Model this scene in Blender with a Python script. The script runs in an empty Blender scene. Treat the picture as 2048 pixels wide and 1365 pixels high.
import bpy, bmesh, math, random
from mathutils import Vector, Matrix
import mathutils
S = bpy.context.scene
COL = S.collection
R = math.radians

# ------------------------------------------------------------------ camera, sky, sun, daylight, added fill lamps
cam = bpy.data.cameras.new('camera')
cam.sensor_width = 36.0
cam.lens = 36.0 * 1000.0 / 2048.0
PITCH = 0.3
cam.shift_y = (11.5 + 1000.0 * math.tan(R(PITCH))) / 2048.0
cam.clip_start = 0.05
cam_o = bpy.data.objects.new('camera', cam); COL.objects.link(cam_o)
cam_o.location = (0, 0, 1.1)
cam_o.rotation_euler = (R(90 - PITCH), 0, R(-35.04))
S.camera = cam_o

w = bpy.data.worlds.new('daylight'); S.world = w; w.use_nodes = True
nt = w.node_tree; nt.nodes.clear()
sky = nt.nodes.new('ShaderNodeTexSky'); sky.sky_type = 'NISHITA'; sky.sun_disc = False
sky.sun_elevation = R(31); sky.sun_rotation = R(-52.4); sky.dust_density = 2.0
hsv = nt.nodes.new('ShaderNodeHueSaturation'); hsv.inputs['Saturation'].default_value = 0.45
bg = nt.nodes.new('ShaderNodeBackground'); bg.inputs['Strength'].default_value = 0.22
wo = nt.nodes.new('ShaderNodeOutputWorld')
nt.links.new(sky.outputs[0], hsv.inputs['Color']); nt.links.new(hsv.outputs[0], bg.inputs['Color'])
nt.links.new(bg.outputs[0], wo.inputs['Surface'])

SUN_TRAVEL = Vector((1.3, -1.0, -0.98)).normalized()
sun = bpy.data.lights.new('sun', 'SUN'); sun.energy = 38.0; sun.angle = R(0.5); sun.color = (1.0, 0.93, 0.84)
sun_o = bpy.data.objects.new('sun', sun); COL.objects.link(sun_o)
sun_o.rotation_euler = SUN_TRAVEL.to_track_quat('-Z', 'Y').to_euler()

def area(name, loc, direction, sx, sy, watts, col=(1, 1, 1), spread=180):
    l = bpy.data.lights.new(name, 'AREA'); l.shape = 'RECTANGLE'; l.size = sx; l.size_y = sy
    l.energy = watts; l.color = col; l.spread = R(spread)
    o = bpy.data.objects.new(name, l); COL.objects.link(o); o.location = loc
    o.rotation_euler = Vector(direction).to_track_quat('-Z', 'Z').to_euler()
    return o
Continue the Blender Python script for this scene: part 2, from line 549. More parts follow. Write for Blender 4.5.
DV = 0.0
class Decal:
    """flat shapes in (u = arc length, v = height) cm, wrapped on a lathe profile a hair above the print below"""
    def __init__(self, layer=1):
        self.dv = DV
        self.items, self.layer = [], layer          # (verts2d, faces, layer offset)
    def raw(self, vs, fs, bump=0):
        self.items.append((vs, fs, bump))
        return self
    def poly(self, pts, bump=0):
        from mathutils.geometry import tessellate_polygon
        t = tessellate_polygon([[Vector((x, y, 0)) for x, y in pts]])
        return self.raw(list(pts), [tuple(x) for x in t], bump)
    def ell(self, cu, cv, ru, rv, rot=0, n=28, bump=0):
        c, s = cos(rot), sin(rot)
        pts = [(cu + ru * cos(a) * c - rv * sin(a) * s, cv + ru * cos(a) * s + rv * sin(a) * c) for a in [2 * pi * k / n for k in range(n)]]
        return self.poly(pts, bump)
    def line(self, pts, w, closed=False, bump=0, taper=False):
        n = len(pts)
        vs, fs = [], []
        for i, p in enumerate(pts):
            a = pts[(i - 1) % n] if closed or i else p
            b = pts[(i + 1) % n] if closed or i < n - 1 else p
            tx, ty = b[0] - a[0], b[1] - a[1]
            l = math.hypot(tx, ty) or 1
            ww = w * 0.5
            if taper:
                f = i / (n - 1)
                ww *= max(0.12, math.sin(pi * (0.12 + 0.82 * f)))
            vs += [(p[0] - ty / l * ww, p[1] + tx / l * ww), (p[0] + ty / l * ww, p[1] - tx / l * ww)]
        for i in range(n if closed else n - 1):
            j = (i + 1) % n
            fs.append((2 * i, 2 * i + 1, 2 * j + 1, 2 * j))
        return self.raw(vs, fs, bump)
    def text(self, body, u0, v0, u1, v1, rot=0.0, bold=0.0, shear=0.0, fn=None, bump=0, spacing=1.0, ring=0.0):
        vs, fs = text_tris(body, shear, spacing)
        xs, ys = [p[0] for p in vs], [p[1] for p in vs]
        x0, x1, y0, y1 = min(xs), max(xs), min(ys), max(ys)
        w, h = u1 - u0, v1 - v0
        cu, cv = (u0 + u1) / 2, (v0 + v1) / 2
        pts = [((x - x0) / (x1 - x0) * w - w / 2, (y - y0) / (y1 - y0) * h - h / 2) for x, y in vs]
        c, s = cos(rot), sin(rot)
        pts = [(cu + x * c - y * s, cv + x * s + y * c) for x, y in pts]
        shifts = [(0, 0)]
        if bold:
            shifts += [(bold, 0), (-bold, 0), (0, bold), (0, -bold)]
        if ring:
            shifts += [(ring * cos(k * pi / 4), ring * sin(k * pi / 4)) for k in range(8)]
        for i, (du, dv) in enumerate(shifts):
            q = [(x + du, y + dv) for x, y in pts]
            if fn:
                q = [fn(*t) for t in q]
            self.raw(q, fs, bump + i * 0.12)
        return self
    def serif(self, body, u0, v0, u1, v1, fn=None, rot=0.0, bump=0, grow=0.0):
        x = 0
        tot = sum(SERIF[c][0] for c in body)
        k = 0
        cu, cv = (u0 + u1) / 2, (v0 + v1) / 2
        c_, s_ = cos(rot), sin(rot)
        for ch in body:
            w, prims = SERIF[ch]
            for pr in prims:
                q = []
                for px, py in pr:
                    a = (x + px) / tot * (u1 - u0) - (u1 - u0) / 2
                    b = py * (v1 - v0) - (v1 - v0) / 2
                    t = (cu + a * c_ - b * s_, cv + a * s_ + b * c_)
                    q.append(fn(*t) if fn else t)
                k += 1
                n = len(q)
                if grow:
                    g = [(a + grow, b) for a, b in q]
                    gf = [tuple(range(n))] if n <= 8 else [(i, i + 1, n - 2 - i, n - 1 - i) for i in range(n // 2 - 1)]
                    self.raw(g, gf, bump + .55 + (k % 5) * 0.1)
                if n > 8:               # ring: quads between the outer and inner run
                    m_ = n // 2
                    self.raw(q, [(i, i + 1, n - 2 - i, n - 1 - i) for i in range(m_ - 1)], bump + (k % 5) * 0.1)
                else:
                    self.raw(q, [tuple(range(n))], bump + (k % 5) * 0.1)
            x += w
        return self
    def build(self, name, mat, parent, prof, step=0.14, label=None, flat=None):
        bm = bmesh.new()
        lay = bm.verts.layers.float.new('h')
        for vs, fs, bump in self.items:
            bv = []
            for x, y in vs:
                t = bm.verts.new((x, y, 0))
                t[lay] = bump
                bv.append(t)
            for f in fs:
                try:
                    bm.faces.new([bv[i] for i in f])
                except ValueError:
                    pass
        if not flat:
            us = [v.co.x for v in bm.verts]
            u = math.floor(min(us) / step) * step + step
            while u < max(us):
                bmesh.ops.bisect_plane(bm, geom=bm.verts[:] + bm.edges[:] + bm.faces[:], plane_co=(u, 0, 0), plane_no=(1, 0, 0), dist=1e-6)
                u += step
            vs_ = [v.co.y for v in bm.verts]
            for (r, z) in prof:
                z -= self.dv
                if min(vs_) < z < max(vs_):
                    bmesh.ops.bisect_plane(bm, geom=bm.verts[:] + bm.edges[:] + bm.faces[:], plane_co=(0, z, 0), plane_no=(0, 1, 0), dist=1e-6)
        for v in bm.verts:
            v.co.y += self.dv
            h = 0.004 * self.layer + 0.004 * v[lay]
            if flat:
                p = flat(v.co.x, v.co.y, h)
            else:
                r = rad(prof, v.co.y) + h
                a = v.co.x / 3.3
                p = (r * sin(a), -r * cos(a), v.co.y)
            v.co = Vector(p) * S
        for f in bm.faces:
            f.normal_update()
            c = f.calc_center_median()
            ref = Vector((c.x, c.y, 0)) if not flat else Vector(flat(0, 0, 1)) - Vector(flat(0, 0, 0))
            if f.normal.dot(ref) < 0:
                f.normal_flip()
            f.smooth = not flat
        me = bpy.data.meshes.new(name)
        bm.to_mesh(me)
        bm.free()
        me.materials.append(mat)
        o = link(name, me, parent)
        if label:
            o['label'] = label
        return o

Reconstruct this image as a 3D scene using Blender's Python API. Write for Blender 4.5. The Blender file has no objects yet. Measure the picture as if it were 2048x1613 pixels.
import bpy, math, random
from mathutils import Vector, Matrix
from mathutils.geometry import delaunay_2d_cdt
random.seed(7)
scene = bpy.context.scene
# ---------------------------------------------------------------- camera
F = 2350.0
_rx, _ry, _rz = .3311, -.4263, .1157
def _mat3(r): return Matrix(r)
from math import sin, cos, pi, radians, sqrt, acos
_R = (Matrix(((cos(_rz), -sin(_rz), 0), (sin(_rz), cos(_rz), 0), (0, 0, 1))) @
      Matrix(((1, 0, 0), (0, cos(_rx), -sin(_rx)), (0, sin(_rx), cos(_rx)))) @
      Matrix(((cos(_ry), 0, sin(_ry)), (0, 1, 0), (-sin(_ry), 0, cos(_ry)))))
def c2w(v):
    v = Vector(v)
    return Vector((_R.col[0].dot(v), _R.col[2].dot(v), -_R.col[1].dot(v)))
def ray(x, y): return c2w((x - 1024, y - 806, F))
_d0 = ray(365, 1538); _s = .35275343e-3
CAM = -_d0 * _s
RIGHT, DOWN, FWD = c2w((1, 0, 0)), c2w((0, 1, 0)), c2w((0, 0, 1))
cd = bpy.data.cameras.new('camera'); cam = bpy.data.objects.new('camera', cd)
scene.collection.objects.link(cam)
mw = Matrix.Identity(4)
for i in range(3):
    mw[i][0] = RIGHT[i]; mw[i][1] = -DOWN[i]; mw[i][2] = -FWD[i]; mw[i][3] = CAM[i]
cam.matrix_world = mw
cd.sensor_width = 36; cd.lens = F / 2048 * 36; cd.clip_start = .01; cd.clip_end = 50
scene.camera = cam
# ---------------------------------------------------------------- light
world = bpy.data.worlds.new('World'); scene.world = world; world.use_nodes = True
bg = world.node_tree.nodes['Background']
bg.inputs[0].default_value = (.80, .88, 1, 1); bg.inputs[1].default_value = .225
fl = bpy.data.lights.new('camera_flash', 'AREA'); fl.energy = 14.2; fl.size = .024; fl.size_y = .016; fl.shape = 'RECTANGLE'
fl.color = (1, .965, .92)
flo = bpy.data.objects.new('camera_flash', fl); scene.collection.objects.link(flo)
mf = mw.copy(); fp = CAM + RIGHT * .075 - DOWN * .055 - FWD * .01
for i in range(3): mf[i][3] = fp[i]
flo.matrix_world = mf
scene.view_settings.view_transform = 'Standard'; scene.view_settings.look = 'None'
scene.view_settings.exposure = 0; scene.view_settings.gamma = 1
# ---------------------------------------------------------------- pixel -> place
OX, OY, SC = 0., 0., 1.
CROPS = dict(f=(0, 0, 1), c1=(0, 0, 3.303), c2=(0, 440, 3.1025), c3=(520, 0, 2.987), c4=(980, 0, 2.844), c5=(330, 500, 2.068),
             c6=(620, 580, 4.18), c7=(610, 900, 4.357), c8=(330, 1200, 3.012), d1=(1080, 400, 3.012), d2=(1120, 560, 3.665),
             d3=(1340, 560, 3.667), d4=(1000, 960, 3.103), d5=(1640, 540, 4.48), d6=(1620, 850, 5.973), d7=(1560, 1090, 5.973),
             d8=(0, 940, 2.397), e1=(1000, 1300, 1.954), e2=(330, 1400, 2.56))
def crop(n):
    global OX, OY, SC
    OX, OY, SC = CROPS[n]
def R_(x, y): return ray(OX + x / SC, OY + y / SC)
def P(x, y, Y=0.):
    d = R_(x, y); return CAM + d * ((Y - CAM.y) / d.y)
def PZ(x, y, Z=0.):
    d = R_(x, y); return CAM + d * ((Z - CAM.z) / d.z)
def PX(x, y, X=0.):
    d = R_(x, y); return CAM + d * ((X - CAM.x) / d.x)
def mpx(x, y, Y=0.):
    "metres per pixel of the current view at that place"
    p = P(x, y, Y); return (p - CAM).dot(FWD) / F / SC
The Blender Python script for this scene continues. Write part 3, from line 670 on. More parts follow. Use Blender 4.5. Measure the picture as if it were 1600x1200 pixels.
· · · · ·
:: Given exercise ::
Beginning at the top of the data, please return every line until and including the line containing "R = math.radians", copied exactly, and nothing past it.

:: Response ::
Model this scene in Blender with a Python script. The script runs in an empty Blender scene. Treat the picture as 2048 pixels wide and 1365 pixels high.
import bpy, bmesh, math, random
from mathutils import Vector, Matrix
import mathutils
S = bpy.context.scene
COL = S.collection
R = math.radians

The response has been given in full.